Check each line below for the word "scene", and copy those that have it.

_Collected data_.
<<<<

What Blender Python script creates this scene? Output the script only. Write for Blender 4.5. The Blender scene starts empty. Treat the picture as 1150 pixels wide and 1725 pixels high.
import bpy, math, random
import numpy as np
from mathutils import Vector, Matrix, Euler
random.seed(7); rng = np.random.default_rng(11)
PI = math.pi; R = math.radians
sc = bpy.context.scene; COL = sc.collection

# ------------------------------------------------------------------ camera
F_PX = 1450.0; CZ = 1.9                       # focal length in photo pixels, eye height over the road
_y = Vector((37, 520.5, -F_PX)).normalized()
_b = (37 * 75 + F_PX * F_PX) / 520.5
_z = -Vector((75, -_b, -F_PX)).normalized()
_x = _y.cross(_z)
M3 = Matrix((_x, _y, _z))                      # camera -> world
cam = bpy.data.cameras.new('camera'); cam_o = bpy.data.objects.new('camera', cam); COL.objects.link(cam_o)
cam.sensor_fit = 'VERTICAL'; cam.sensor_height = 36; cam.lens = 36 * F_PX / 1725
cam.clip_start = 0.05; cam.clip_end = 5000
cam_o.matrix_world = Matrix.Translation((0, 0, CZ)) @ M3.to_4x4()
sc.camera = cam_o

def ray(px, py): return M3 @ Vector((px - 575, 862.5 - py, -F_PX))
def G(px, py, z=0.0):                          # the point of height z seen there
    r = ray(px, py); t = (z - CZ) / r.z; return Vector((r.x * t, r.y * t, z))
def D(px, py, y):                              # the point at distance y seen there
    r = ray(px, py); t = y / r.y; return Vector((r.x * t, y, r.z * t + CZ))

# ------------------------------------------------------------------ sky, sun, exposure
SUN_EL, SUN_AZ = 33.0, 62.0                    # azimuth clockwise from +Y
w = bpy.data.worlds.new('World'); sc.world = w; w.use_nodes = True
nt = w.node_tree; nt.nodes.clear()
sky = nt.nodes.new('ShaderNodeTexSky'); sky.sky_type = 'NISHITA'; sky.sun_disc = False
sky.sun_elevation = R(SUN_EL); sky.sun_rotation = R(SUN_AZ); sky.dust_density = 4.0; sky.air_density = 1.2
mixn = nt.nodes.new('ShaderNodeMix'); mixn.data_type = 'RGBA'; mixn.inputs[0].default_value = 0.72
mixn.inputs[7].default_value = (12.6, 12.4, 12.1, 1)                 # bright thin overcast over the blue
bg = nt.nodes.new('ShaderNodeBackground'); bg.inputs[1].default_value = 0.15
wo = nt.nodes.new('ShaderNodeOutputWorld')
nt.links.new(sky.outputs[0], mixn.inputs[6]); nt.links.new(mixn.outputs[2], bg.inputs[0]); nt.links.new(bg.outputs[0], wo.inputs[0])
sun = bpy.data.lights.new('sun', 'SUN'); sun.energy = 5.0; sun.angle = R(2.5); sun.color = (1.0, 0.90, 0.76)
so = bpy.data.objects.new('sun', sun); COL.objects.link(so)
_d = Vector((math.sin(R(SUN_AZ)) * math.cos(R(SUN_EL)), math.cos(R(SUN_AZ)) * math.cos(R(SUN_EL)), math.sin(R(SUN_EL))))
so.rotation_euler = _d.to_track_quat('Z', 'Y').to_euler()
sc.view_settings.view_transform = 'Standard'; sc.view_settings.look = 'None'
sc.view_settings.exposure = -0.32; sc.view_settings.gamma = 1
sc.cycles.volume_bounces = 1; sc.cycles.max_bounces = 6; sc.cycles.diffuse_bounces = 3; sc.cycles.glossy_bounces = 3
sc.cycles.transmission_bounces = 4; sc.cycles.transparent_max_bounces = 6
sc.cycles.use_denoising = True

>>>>

_The reply_.
What Blender Python script creates this scene? Output the script only. Write for Blender 4.5. The Blender scene starts empty. Treat the picture as 1150 pixels wide and 1725 pixels high.
sc = bpy.context.scene; COL = sc.collection